=== Data provided ===

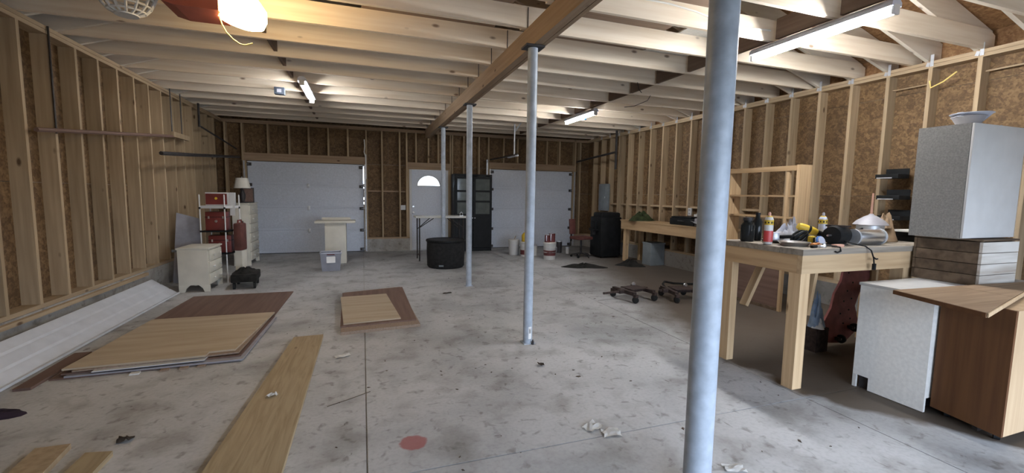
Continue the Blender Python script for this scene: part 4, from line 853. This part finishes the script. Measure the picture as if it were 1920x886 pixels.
for x, y in ((3.66, 1.42), (3.72, 1.69), (4.27, 1.43), (4.32, 1.69)): L(oc, 'caster', 'black', [(.024, -.014), (.024, .014)], (x, y, .024), (PI/2, 0, .5), 14)
P(oc, 'top_panel', 'birch', [(3.605, 1.375), (4.335, 1.38), (4.39, 1.75), (3.685, 1.75)], 'z', .808, .8195)
P(oc, 'toe_rail', 'dkmetal', [(3.64, 1.5), (4.3, 1.5), (4.3, 1.53), (3.65, 1.53)], 'z', .012, .05)
ot = thing('wooden_countertop', 'brown wooden countertop board resting on the oak cabinet', 'countertop', (3.43, 1.44, .777), math.radians(9))
ot.rotation_euler.z = 0; ot.location = (0, 0, .8235)
P(ot, 'board', 'oakx', [(3.195, 1.335), (3.90, 1.515), (3.98, 1.845), (3.375, 1.875)], 'z', 0, .028); P(ot, 'board', 'oakx', [(3.903, 1.516), (4.85, 1.755), (4.80, 1.79), (4.28, 1.83), (3.983, 1.845)], 'z', 0, .028)
P(ot, 'edge_strip', 'birch', [(3.197, 1.327), (4.85, 1.747), (4.85, 1.753), (3.197, 1.333)], 'z', .002, .026); P(ot, 'edge_strip', 'oak', [(3.187, 1.335), (3.193, 1.335), (3.373, 1.875), (3.367, 1.875)], 'z', .001, .027)
cr_ = thing('wooden_crate', 'weathered wooden crate with one whitewashed side holding up the wall cabinet', 'crate', (4.30, 1.86, .823))
for i in range(4):
    z0 = .0+i*.083; X(cr_, 'slat', 'crate', (0, .02, z0+.002), (.018, .40, z0+.080)); X(cr_, 'slat', 'cratew', (.0, 0, z0+.002), (.47, .018, z0+.080)); X(cr_, 'slat', 'crate', (.0, .402, z0+.002), (.47, .42, z0+.080)); X(cr_, 'slat', 'crate', (.452, .02, z0+.002), (.47, .40, z0+.080))
for x in (.02, .42): 
    for y in (.02, .37): X(cr_, 'corner_post', 'crate', (x, y, 0), (x+.03, y+.03, .335))
X(cr_, 'base', 'crate', (.02, .02, .0), (.45, .4, .012))
X(cr_, 'lid', 'crate', (0, 0, .337), (.47, .42, .349))
wcab = thing('wall_cabinet', 'tall white wall cabinet standing on the wooden crate', 'cabinet', (4.155, 1.93, 1.176))
X(wcab, 'side_panel', 'cabside', (0, .002, 0), (.016, .318, .84)); X(wcab, 'front_door', 'white', (0.0, -.016, .004), (.66, .0, .838), bev=.003); X(wcab, 'side_panel', 'white', (.644, .002, 0), (.66, .318, .84)); X(wcab, 'back_panel', 'wside', (.017, .306, .0), (.643, .318, .84)); X(wcab, 'top_panel', 'wside', (.017, .002, .822), (.643, .305, .838)); X(wcab, 'bottom_panel', 'wside', (.017, .002, .002), (.643, .305, .018)); X(wcab, 'middle_shelf', 'wside', (.017, .01, .42), (.643, .305, .436)); X(wcab, 'edge_strip', 'birch', (.662, -.016, .004), (.672, .0, .838))
for k, (r, h, z) in enumerate(((.095, .07, 0), (.115, .055, .04))):
    bo = thing('plastic_bowl', 'grey plastic bowl on top of the wall cabinet, %s of two nested' % ('lower' if k == 0 else 'upper'), 'bowl', (4.38+.03*k, 2.06, 2.016+z), 0, 'nested bowls on the wall cabinet')
    L(bo, 'body', 'grey' if k == 0 else 'ltgrey', [(r*.5, 0), (r*.62, .004), (r, h), (r*1.08, h+.004), (r*1.06, h+.007), (r*.95, h), (r*.58, .010), (0, .010)], seg=26)
    B(bo, 'rim_tab', 'ltgrey', (.05, .03, .005), (-r*1.08, 0, h+.004))
bk_ = thing('booklet', 'small white and yellow booklet on the wall cabinet beside the bowls', 'booklet', (4.60, 2.02, 2.0155), .3); B(bk_, 'cover', 'ltgrey', (.14, .1, .004), (0, 0, .012), (0, -.12, 0)); B(bk_, 'pages', 'yellow', (.13, .09, .010), (0, 0, .005)); B(bk_, 'blue_strip', 'blue', (.13, .03, .002), (0, -.03, .016), (0, -.12, 0))
# ------------------------------------------------------------------ sheets and planks on the floor
def sheet(name, label, poly, z0, th, mat, cat='sheet', group=None, loc=(0, 0, 0), rot=(0, 0, 0)):
    return tag(P(None, name, mat, poly, 'z', z0, z0+th, loc, rot), label, cat, group)
sheet('hardboard_sheet', 'dark brown hardboard sheet showing beyond the plywood stack', [(-2.26, 4.10), (-1.02, 4.15), (-.97, 6.86), (-2.19, 6.86)], 0.0, .012, 'hard')
sheet('board_sheet', 'dull grey board in the plywood stack, lowest under the top sheets', [(-2.17, 4.10), (-.99, 4.12), (-.95, 5.43), (-2.12, 5.45)], .0125, .012, 'grey')
sheet('board_sheet', 'dark board in the plywood stack just beneath the white edged board', [(-2.20, 4.13), (-1.02, 4.19), (-.97, 5.46), (-2.15, 5.46)], .025, .012, 'hard')
sheet('white_board', 'thin white edged board sticking out of the plywood stack at its front', [(-2.00, 4.095), (-1.27, 4.13), (-1.25, 4.6), (-2.0, 4.6)], .0375, .007, 'white')
sheet('plywood_sheet', 'brown board directly under the top plywood sheet, its corner showing at right', [(-2.13, 4.12), (-1.04, 4.215), (-.99, 5.47), (-2.12, 5.46)], .045, .012, 'chip')
sheet('plywood_sheet', 'large pale plywood sheet lying on top of the stack at left', [(-2.20, 4.14), (-1.27, 4.165), (-1.268, 4.25), (-1.075, 4.26), (-.975, 5.48), (-2.14, 5.5)], .0575, .014, 'ply')
for x, y, l in ((-1.72, 4.075, 'leftmost'), (-1.53, 4.085, 'second from left'), (-1.40, 4.095, 'third from left'), (-1.28, 4.10, 'rightmost')):
    tag(B(None, 'spacer_block', 'chip' if l != 'leftmost' else 'wside', (.06, .05, .011), (x, y, .019-.013), (0, 0, .1)), 'small wood block at the front edge of the plywood stack, %s of four' % l, 'block', 'spacer blocks at the plywood stack')
sheet('particle_board', 'larger brown board under the small square sheet in mid floor', [(-.235, 4.62), (.575, 4.70), (.515, 6.70), (-.27, 6.50)], 0, .03, 'chip')
sheet('particle_board', 'second brown board of the mid floor pile, set back', [(-.245, 4.78), (.55, 4.84), (.545, 6.62), (-.29, 6.42)], .0305, .012, 'hard')
sheet('square_sheet', 'square pale brown sheet on top of the mid floor pile', [(-.215, 4.84), (.385, 4.90), (.29, 6.17), (-.30, 6.12)], .043, .012, 'ply')
sheet('long_plank', 'long wide wooden plank on the floor at lower left centre', [(-.66, 4.60), (-.395, 4.61), (-.42, 1.35), (-.86, 1.38)], 0, .03, 'plank', 'plank')
sheet('short_plank', 'short plank at the lower left corner, left of two', [(-1.72, 2.97), (-1.565, 2.97), (-1.50, 2.3), (-1.665, 2.3)], 0, .03, 'stud', 'plank', 'short planks at the lower left')
sheet('short_plank', 'short plank at the lower left corner, right of two', [(-1.44, 2.84), (-1.31, 2.815), (-1.30, 2.2), (-1.44, 2.2)], 0, .03, 'plank', 'plank', 'short planks at the lower left')
tag(mound(None, 'purple_cloth', 'purple', .16, .10, .02, 61, (-2.26, 3.56, 0), .2), 'dark purple cloth at the left edge of the floor', 'cloth')
sheet('thin_board', 'thin dark board between the ribbed panel and the plywood stack', [(-2.38, 3.95), (-2.28, 3.95), (-2.28, 4.7), (-2.40, 4.7)], 0, .02, 'hard', 'board')

# ------------------------------------------------------------------ paper scraps and litter
tag(crumple('paper_scrap', 'paper', .12, .085, .018, 1, (1.345, 2.285, 0), .4), 'white paper scrap in the right foreground, left piece of the pair', 'paper')
tag(crumple('paper_scrap', 'paper', .11, .08, .016, 2, (1.42, 2.19, 0), -.2), 'white paper scrap in the right foreground, right piece of the pair', 'paper')
tag(crumple('paper_scrap', 'paper', .13, .06, .012, 3, (-.19, 4.0, 0), .3), 'torn paper scrap on the floor in front of the mid floor pile', 'paper')
tag(crumple('paper_scrap', 'paper', .07, .05, .03, 4, (-.62, 3.27, .031), .8), 'crumpled white paper lying on the long plank', 'paper')
tag(crumple('paper_scrap', 'paper', .11, .07, .01, 5, (1.87, 1.69, 0), -.3), 'white paper scrap at the bottom edge right of the near column', 'paper')
tag(crumple('paper_scrap', 'paper', .05, .04, .02, 6, (-2.12, 3.2, 0), .3), 'small pale paper scrap at the left edge of the floor', 'paper')
tag(crumple('paper_scrap', 'paper', .08, .05, .02, 7, (.02, 8.85, 0), .3), 'small white scrap on the floor right of the pedestal', 'paper')
tag(crumple('leaf_scrap', 'leaf', .13, .05, .012, 8, (1.15, 6.2, 0), .1), 'dark dry leaf on the floor left of the third column', 'leaf')
tag(crumple('leaf_scrap', 'leaf', .07, .05, .035, 9, (-1.32, 2.97, 0), .1), 'small dark curled leaf near the two short planks', 'leaf')
tag(crumple('leaf_scrap', 'leaf', .05, .05, .03, 10, (1.42, 3.30, 0), .1), 'dark curled leaf in front of the second column', 'leaf')
tag(T(None, 'twig', 'leaf', [(-.25, 3.05, .008), (-.1, 3.12, .01), (.03, 3.2, .008)], .0025, 5), 'thin dark twig across the floor joint', 'twig')
rnd = random.Random(5); bm = bmesh.new()
for k in range(130):
    x = rnd.uniform(-.8, 3.3); y = rnd.uniform(1.6, 7.5); s = rnd.uniform(.003, .009)*(1.7 if rnd.random() < .12 else 1); a = rnd.uniform(0, 6.28)
    if (x < .7 and y > 4.4 and x > -.4) or x < -.3 and y < 4.8: continue
    ca, sa = math.cos(a), math.sin(a); pts = [(-s*1.5, -s*.6), (s, -s*.7), (s*1.6, s*.5), (-s*.3, s*.8)]
    f0 = [bm.verts.new((x+u*ca-v*sa, y+u*sa+v*ca, .0)) for u, v in pts]; f1 = [bm.verts.new((x+.7*(u*ca-v*sa), y+.7*(u*sa+v*ca), .002+s*.15)) for u, v in pts]
    bm.faces.new(f1)
    for i in range(4): bm.faces.new((f0[i], f0[(i+1) % 4], f1[(i+1) % 4], f1[i]))
dbv = link('floor_litter', fin(bm), 'leaf', None); dbv['kind'] = 'stuff'; tag(dbv, 'dark leaf crumbs and dirt specks scattered over the concrete', 'litter')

=== Given task ===
Copy every line of the listing containing the string "from".

=== Problem solution ===
Continue the Blender Python script for this scene: part 4, from line 853. This part finishes the script. Measure the picture as if it were 1920x886 pixels.
for x, y, l in ((-1.72, 4.075, 'leftmost'), (-1.53, 4.085, 'second from left'), (-1.40, 4.095, 'third from left'), (-1.28, 4.10, 'rightmost')):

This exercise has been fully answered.